Imagino a muchos lectores que se estiman auténticos demócratas, que adhieren a las instituciones de ese régimen de gobierno -sufragio, representación, separación de poderes-, y que sin embargo, ante el planteamiento de Kelsen -que no pueden aceptar- piensan, en resumidas cuentas: democracia sí, relativismo no; pluralismo sí, escepticismo no. Es, en substancia, lo que advirtió Juan Pablo II cuando planteó el gran peligro político actual en estos términos: "Es el riesgo de la alianza entre democracia y relativismo ético, que quita a la convivencia civil todo punto seguro de referencia moral" (Enc. Veritatis Splendor, 101). Otro tanto acaba de advertir Benedicto XVI ante la Unión Europea.

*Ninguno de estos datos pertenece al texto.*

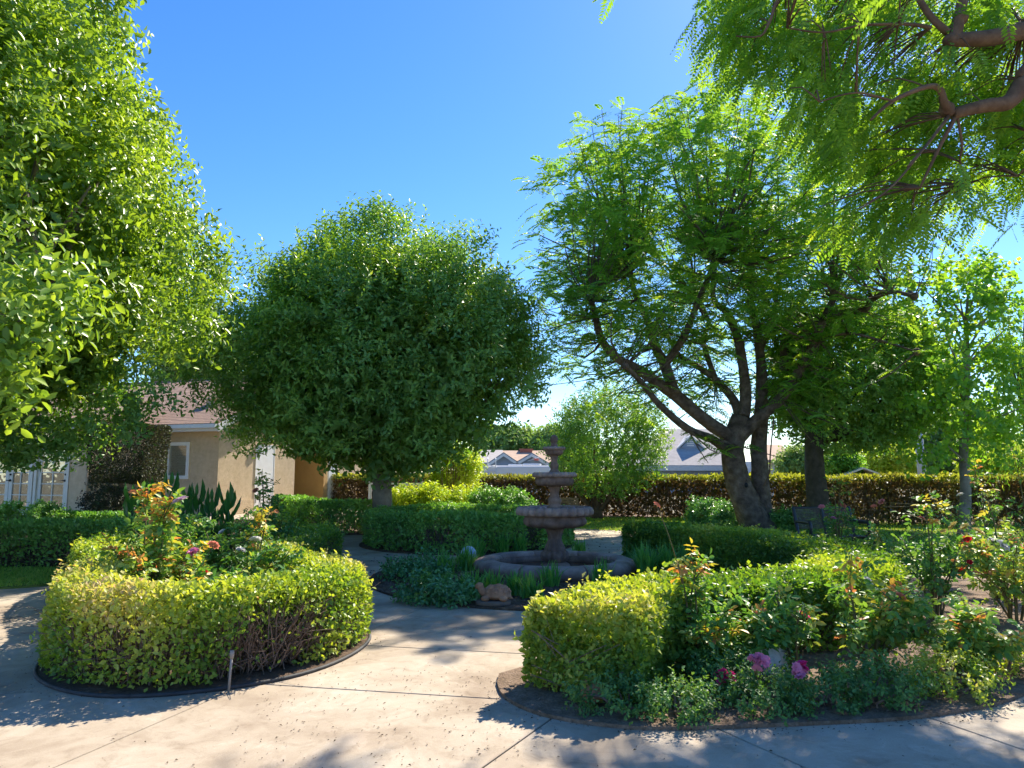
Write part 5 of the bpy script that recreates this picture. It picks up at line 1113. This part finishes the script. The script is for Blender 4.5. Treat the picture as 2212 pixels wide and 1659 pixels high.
# weeping tree at the right edge
wY = 18.3; wt = tree('weeping_tree', 'weeping tree with hanging foliage at the right edge of the lawn', (P(2225, 1000, wY).x, wY)); rng = np.random.default_rng(51)
wx = P(2225, 1000, wY).x; mb = MB(); mb.tube([(wx, wY, -.05), (wx + .1, wY, 1.5), (wx, wY, 3.2), (wx - .1, wY, 4.6)], [.22, .17, .12, .05], 10, 3)
for _ in range(16): e = P(rng.uniform(2130, 2330), rng.uniform(640, 900), wY + rng.normal(0, .6)); mb.tube([(wx, wY, rng.uniform(2, 4)), tuple((Vector((wx, wY, 3.5)) + e) / 2 + Vector((0, 0, .3))), e], [.05, .03, .01], 5, 2)
mb.build('trunk', M['bark_dark'], wt, world_mesh=True)
ns = 620; bx = np.array([tuple(P(x, y, wY + dy)) for x, y, dy in zip(rng.uniform(2135, 2340, ns), rng.uniform(640, 960, ns), rng.normal(0, .7, ns))])
p, d, n, si, t = shoots_to_leaves(bx, nrm(np.array([0, 0, -1.]) + rng.normal(size=(ns, 3)) * .1), rng.uniform(.5, 1.3, ns), 16, rng, .4, .8)
m_ = p[:, 2] > 1.0
add('crown', leaf_mesh('crown', p[m_], d[m_], n[m_], .12, .022, M['maple'], np.clip(rng.beta(2, 2, len(p))[m_], 0, 1)), wt, world_mesh=True)
# distant trees
def far_tree(label, x, y0, y1, Y, wpx, seed, mat='bg_tree', n=26, per=34, leaf=.3):
    c = P(x, (y0 + y1) / 2, Y); hz = abs(P(x, y0, Y).z - P(x, y1, Y).z) / 2; hx = wpx * Y / 3200; rng = np.random.default_rng(seed)
    t = tree('background_tree', label, (c.x, Y), group='trees beyond the garden'); lob = lobes_on(c, (hx, hx, hz), n, rng, .75, .15)
    mb = MB(); mb.tube([(c.x, Y, -.5), (c.x, Y, c.z)], [.03 * hx + .15, .1], 7); limb_set(mb, (c.x, Y, max(c.z - hz, .5)), lob[::4], .12, rng, 5); mb.build('trunk', M['bark_dark'], t, world_mesh=True)
    leafy_crown('crown', t, c, lob, rng.uniform(.28, .45, n) * min(hx, hz), per, 8, leaf, leaf * .5, M[mat], seed + 1, slen=leaf * 3, up=.3)
far_tree('yellowing tree rising behind the building roof', 425, 690, 860, 34, 150, 61, n=40, leaf=.22, per=40)
far_tree('olive tree behind the building between the two big trees', 500, 730, 870, 36, 120, 63, n=30, leaf=.22)
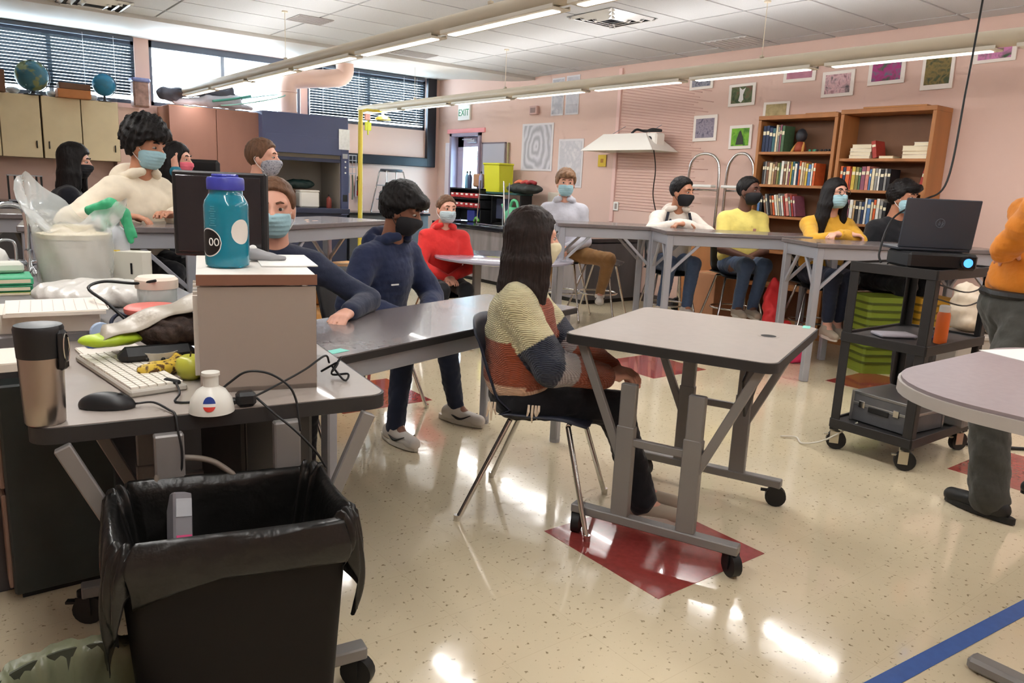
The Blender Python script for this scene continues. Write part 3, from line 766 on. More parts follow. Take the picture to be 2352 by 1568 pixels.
# base counter below with a rack of dark tools
t = thing('base_counter', 'dark lab counter along the window wall under the cream cabinets', 'counter', (.3, 11.13, 0))
MB().box((0, 0, .43), (3.3, .62, .86), .004).obj('body', M_dkwood, t); MB().box((0, -.01, .885), (3.36, .66, .035), .004).obj('worktop', M_ktop, t)
t = thing('base_counter', 'dark lab counter along the window wall between fume hood and fire exit', 'counter', (5.85, 11.14, 0))
MB().box((0, 0, .4), (1.4, .6, .8), .004).obj('body', M_dkwood, t); MB().box((0, -.01, .82), (1.44, .64, .035), .004).obj('worktop', M_ktop, t)
t = thing('test_tube_rack', 'metal test-tube rack standing on the counter under the cream cabinets', 'rack', (.98, 10.95, .903))
MB().box((0, 0, .008), (.36, .1, .016)).box((0, 0, .3), (.36, .1, .012)).obj('shelf', M_steel, t)
for x in (-.17, -.1, .12, .17): MB().box((x, 0, .155), (.02, .02, .3)).obj('post', M_rubber, t)

# globes and boxes on the wall cabinets
def globe(label, u, z, r, mm):
    t = thing('globe', label, 'globe', (u, 11.2, 2.16), 0)
    m = mat(mm, (70, 128, 140), .35); N, L, p = nodes_of(m)
    tc = N.new('ShaderNodeTexCoord'); n = N.new('ShaderNodeTexNoise'); n.inputs['Scale'].default_value = 6 if r > .15 else 9; n.inputs['Detail'].default_value = 5
    L.new(tc.outputs['Object'], n.inputs['Vector']); ra = N.new('ShaderNodeValToRGB'); e = ra.color_ramp.elements
    land = (120, 128, 84) if r > .15 else (46, 112, 140)
    e[0].position = .5; e[0].color = lin((58, 106, 122) if r > .15 else (38, 120, 156)); e[1].position = .56; e[1].color = lin(land)
    L.new(n.outputs['Fac'], ra.inputs[0]); L.new(ra.outputs[0], p.inputs['Base Color'])
    MB().sphere((0, 0, z-2.16), r, 28, 18).obj('sphere', m, t, smooth=True)
    MB().lathe([(r*.55, 0), (r*.55, .012), (r*.15, .02), (r*.1, z-2.16-r)], n=16).obj('stand', mat('globe_stand', (60, 62, 66), .4), t, smooth=40)
    MB().tube([(r*1.06*cos(a), 0, z-2.16+r*1.06*sin(a)) for a in [radians(-70+14*k) for k in range(11)]], .006, 6).obj('meridian', mat('globe_arc', (110, 112, 116), .3, metal=.8), t)
globe('large dusty blue-green globe on the cream wall cabinet', 1.16, 2.385, .18, 'globe_large'); globe('small bright blue globe on the cream wall cabinet', 1.94, 2.365, .135, 'globe_small')
def carton(label, c, s, m, name='cardboard_box', rz=0., cat='box', group=None):
    t = thing(name, label, cat, (c[0], c[1], c[2]), rz, group)
    MB().box((0, 0, s[2]/2), s, .004).obj('body', m, t)
    MB().box((0, 0, s[2]+.001), (s[0]*.98, s[1]*.1, .002)).obj('tape_strip', mat('packing_tape', (196, 168, 120), .4), t)
M_card = mat('cardboard_brown', (178, 116, 70), .8, var=(8, .08)); M_cardd = mat('cardboard_dark', (110, 80, 62), .8)
carton('orange-brown box under the flat dark box between the two globes', (1.58, 11.15, 2.16), (.36, .26, .1), M_card)
carton('flat dark brown box on the orange-brown box between the globes', (1.59, 11.15, 2.262), (.34, .25, .07), M_cardd)
carton('dark brown box at the left end of the cabinet top beside the large globe', (.72, 11.15, 2.16), (.3, .26, .25), M_cardd)
for x, lab in ((.96, 'small white bundle of paper left of the large globe on the cabinet'), (1.38, 'crumpled white paper right of the large globe on the cabinet'), (1.80, 'crumpled white paper left of the small globe on the cabinet')):
    F_ = Field((x-.1, 11.2, 2.15), (x+.1, 11.4, 2.3), .008); F_.ell((x, 11.3, 2.205), (.075, .06, .04), k=.01); F_.D += .006*wob(F_.all(), 60, int(x*100))
    tag(npmesh('paper_bundle', *F_.mesh(), mat('paper_white', (232, 234, 236), .8)), lab, 'paper', 'white paper on the wall cabinets')
t = thing('storage_tub', 'tall clear tub full of blue and brown packets beside the window pier', 'tub', (2.36, 11.2, 2.13))
MB().box((0, 0, .16), (.2, .2, .32), .02).obj('tub', mat('tub_brown', (150, 118, 108), .4, var=(14, .4)), t); MB().box((0, 0, .34), (.23, .21, .05), .015).obj('bag_top', mat('tub_blue', (130, 140, 190), .4, var=(14, .3), bump=(20, .5)), t)
MB().box((2.2, 11.37, 1.06), (.3, .22, 2.12), .004).obj('wall_pier', M_wall); bpy.data.objects['wall_pier']['kind'] = 'structure'

# tall orange cabinet
t = thing('tall_cabinet', 'tall orange wood cabinet with two plain doors beside the fume hood', 'cabinet', (3.22, 11.15, 0))
MB().box((0, .03, 1.09), (1.2, .58, 2.18), .004).obj('body', mat('orange_carcass', (150, 100, 70), .6), t)
for s in (-1, 1):
    d = MB().box((s*.3, -.27, 1.1), (.592, .022, 2.14), .003).obj('door', M_orange, t); MB().box((s*.05, -.29, 1.05), (.014, .02, .12), .004).obj('handle', M_steel, d)
# things piled on it
M_tarp = mat('dark_tarp', (78, 80, 92), .7, bump=(14, .6)); M_greycl = mat('grey_cloth', (176, 172, 180), .8, bump=(16, .6))
F_ = Field((2.45, 10.85, 2.15), (3.75, 11.45, 2.6), .014)
F_.cone((2.62, 11.1, 2.33), (3.5, 11.12, 2.46), .07, .05, .05); F_.cone((3.2, 11.1, 2.44), (3.62, 11.1, 2.36), .07, .03, .05); F_.cone((2.62, 11.1, 2.33), (2.75, 11.1, 2.28), .075, .05, .04); F_.D += .012*wob(F_.all(), 22, 3)
tag(npmesh('folded_tarp', *F_.mesh(), M_tarp), 'rolled dark tarp on top of the tall orange cabinet', 'tarp')
F_ = Field((2.6, 10.85, 2.15), (3.9, 11.45, 2.5), .014)
F_.cone((2.75, 11.1, 2.24), (3.55, 11.1, 2.32), .035, .09, .05); F_.cone((3.2, 11.08, 2.29), (3.75, 11.05, 2.24), .07, .03, .05); F_.D += .01*wob(F_.all(), 26, 5)
tag(npmesh('folded_cloth', *F_.mesh(), M_greycl), 'crumpled grey cloth under the dark tarp on the orange cabinet', 'cloth')
tag(MB().tube([(3.78+.45*cos(a), 11.05+.3*sin(a), 2.36+.12*cos(a-.3)) for a in [2*pi*k/40 for k in range(40)]], .008, 6, closed=True).obj('hoop', mat('pale_green_hoop', (140, 190, 178), .5), smooth=True), 'thin pale green hoop lying over the orange cabinet and fume hood', 'hoop')
tag(MB().tube(bez([(3.2, 10.95, 2.28), (3.45, 10.93, 2.33), (3.72, 10.95, 2.4)], 6), .016, 8).obj('green_rod', mat('teal_rod', (70, 140, 126), .5), smooth=True), 'short teal rod sticking out of the cloth on the orange cabinet', 'rod')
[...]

Por lo demás, el "perfecto demócrata" a lo Pilato cree ser muy neutral, pero en forma espontánea tiende a las opciones morales más permisivas y relajadas, cuando no simplemente epicúreas y hedonistas, dado el peso de las pasiones humanas y de los intereses creados. Y esas opciones no son en absoluto neutras, como tampoco lo fue la sentencia del acomodaticio procurador de Judea. Se ha puesto de moda reivindicar a Judas; parece que también Pilato puede incluirse en el panteón de los héroes. En cambio, Jesús de Nazaret, el hombre que osó identificarse con la verdad, se está volviendo -¡por eso mismo!- el villano de la función: el perfecto intolerante.
Pero no es decente llamar "democracia" a esa tergiversación de la realidad.